— begin —

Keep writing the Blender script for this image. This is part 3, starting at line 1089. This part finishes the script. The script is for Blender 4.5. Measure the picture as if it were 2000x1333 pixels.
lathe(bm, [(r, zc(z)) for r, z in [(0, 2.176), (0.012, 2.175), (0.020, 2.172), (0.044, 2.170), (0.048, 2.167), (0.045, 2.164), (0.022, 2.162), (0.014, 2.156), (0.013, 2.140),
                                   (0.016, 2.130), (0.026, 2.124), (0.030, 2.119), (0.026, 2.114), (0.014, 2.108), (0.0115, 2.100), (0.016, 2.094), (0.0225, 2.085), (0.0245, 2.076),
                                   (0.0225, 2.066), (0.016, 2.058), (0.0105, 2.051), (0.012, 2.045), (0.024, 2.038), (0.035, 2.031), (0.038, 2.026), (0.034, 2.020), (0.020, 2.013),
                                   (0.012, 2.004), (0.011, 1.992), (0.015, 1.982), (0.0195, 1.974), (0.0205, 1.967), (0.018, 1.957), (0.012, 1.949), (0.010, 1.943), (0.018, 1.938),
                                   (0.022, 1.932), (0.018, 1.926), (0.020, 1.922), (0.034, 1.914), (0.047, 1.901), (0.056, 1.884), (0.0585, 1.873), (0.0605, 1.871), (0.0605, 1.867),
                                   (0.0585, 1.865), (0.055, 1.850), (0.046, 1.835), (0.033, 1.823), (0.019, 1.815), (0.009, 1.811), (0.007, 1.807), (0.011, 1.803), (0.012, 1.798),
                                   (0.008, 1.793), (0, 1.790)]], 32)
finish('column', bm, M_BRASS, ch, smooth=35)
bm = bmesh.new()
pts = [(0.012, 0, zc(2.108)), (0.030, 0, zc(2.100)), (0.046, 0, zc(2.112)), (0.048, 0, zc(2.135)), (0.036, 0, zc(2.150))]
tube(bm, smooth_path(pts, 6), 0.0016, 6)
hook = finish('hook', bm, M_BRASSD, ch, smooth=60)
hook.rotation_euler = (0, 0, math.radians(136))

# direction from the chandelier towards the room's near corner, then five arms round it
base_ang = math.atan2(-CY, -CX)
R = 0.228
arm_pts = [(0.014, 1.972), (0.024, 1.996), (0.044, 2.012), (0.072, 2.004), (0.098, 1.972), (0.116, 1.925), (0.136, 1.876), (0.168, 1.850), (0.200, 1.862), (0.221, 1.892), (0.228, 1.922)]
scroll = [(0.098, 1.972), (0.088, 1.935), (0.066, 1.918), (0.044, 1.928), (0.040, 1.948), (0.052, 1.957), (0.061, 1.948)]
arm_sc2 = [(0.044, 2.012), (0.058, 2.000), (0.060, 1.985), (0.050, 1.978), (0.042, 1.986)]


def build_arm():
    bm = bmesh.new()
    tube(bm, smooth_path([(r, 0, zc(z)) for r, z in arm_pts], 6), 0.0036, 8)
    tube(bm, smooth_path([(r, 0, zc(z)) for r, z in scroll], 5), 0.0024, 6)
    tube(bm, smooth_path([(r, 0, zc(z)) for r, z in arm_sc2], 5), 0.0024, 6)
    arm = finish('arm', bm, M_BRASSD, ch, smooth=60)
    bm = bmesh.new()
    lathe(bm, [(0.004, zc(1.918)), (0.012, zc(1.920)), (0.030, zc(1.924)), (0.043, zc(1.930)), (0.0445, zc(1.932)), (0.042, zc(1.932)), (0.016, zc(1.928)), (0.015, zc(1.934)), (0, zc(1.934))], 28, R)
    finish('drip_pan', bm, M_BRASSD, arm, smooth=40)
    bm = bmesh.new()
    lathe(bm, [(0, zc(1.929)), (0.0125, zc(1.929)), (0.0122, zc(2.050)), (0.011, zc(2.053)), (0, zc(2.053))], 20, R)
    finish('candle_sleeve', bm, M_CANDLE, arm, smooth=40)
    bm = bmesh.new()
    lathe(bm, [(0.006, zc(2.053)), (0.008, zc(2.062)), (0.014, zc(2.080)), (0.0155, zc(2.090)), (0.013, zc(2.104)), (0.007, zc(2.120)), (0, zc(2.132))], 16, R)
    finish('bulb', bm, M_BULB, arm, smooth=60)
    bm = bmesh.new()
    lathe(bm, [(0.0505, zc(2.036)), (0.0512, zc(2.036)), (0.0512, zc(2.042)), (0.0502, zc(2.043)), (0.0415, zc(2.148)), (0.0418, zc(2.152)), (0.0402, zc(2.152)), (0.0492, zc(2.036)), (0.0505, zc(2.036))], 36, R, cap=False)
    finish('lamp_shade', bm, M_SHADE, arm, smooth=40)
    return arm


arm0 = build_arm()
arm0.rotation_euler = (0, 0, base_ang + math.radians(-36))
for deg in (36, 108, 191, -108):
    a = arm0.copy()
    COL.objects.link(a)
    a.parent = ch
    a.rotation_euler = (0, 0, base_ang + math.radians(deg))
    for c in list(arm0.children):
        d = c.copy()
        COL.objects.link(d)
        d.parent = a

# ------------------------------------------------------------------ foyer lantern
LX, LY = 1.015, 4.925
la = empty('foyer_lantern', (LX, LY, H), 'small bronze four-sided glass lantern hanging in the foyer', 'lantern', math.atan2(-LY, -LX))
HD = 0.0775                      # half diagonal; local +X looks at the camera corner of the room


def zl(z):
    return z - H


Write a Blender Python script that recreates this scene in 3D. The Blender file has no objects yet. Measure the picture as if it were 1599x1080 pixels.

— end —

▸ Task prompt
Copy the data above in full, character for character.

▸ Answer to this exercise
Keep writing the Blender script for this image. This is part 3, starting at line 1089. This part finishes the script. The script is for Blender 4.5. Measure the picture as if it were 2000x1333 pixels.
lathe(bm, [(r, zc(z)) for r, z in [(0, 2.176), (0.012, 2.175), (0.020, 2.172), (0.044, 2.170), (0.048, 2.167), (0.045, 2.164), (0.022, 2.162), (0.014, 2.156), (0.013, 2.140),
                                   (0.016, 2.130), (0.026, 2.124), (0.030, 2.119), (0.026, 2.114), (0.014, 2.108), (0.0115, 2.100), (0.016, 2.094), (0.0225, 2.085), (0.0245, 2.076),
                                   (0.0225, 2.066), (0.016, 2.058), (0.0105, 2.051), (0.012, 2.045), (0.024, 2.038), (0.035, 2.031), (0.038, 2.026), (0.034, 2.020), (0.020, 2.013),
                                   (0.012, 2.004), (0.011, 1.992), (0.015, 1.982), (0.0195, 1.974), (0.0205, 1.967), (0.018, 1.957), (0.012, 1.949), (0.010, 1.943), (0.018, 1.938),
                                   (0.022, 1.932), (0.018, 1.926), (0.020, 1.922), (0.034, 1.914), (0.047, 1.901), (0.056, 1.884), (0.0585, 1.873), (0.0605, 1.871), (0.0605, 1.867),
                                   (0.0585, 1.865), (0.055, 1.850), (0.046, 1.835), (0.033, 1.823), (0.019, 1.815), (0.009, 1.811), (0.007, 1.807), (0.011, 1.803), (0.012, 1.798),
                                   (0.008, 1.793), (0, 1.790)]], 32)
finish('column', bm, M_BRASS, ch, smooth=35)
bm = bmesh.new()
pts = [(0.012, 0, zc(2.108)), (0.030, 0, zc(2.100)), (0.046, 0, zc(2.112)), (0.048, 0, zc(2.135)), (0.036, 0, zc(2.150))]
tube(bm, smooth_path(pts, 6), 0.0016, 6)
hook = finish('hook', bm, M_BRASSD, ch, smooth=60)
hook.rotation_euler = (0, 0, math.radians(136))

# direction from the chandelier towards the room's near corner, then five arms round it
base_ang = math.atan2(-CY, -CX)
R = 0.228
arm_pts = [(0.014, 1.972), (0.024, 1.996), (0.044, 2.012), (0.072, 2.004), (0.098, 1.972), (0.116, 1.925), (0.136, 1.876), (0.168, 1.850), (0.200, 1.862), (0.221, 1.892), (0.228, 1.922)]
scroll = [(0.098, 1.972), (0.088, 1.935), (0.066, 1.918), (0.044, 1.928), (0.040, 1.948), (0.052, 1.957), (0.061, 1.948)]
arm_sc2 = [(0.044, 2.012), (0.058, 2.000), (0.060, 1.985), (0.050, 1.978), (0.042, 1.986)]


def build_arm():
    bm = bmesh.new()
    tube(bm, smooth_path([(r, 0, zc(z)) for r, z in arm_pts], 6), 0.0036, 8)
    tube(bm, smooth_path([(r, 0, zc(z)) for r, z in scroll], 5), 0.0024, 6)
    tube(bm, smooth_path([(r, 0, zc(z)) for r, z in arm_sc2], 5), 0.0024, 6)
    arm = finish('arm', bm, M_BRASSD, ch, smooth=60)
    bm = bmesh.new()
    lathe(bm, [(0.004, zc(1.918)), (0.012, zc(1.920)), (0.030, zc(1.924)), (0.043, zc(1.930)), (0.0445, zc(1.932)), (0.042, zc(1.932)), (0.016, zc(1.928)), (0.015, zc(1.934)), (0, zc(1.934))], 28, R)
    finish('drip_pan', bm, M_BRASSD, arm, smooth=40)
    bm = bmesh.new()
    lathe(bm, [(0, zc(1.929)), (0.0125, zc(1.929)), (0.0122, zc(2.050)), (0.011, zc(2.053)), (0, zc(2.053))], 20, R)
    finish('candle_sleeve', bm, M_CANDLE, arm, smooth=40)
    bm = bmesh.new()
    lathe(bm, [(0.006, zc(2.053)), (0.008, zc(2.062)), (0.014, zc(2.080)), (0.0155, zc(2.090)), (0.013, zc(2.104)), (0.007, zc(2.120)), (0, zc(2.132))], 16, R)
    finish('bulb', bm, M_BULB, arm, smooth=60)
    bm = bmesh.new()
    lathe(bm, [(0.0505, zc(2.036)), (0.0512, zc(2.036)), (0.0512, zc(2.042)), (0.0502, zc(2.043)), (0.0415, zc(2.148)), (0.0418, zc(2.152)), (0.0402, zc(2.152)), (0.0492, zc(2.036)), (0.0505, zc(2.036))], 36, R, cap=False)
    finish('lamp_shade', bm, M_SHADE, arm, smooth=40)
    return arm


arm0 = build_arm()
arm0.rotation_euler = (0, 0, base_ang + math.radians(-36))
for deg in (36, 108, 191, -108):
    a = arm0.copy()
    COL.objects.link(a)
    a.parent = ch
    a.rotation_euler = (0, 0, base_ang + math.radians(deg))
    for c in list(arm0.children):
        d = c.copy()
        COL.objects.link(d)
        d.parent = a

# ------------------------------------------------------------------ foyer lantern
LX, LY = 1.015, 4.925
la = empty('foyer_lantern', (LX, LY, H), 'small bronze four-sided glass lantern hanging in the foyer', 'lantern', math.atan2(-LY, -LX))
HD = 0.0775                      # half diagonal; local +X looks at the camera corner of the room


def zl(z):
    return z - H


Write a Blender Python script that recreates this scene in 3D. The Blender file has no objects yet. Measure the picture as if it were 1599x1080 pixels.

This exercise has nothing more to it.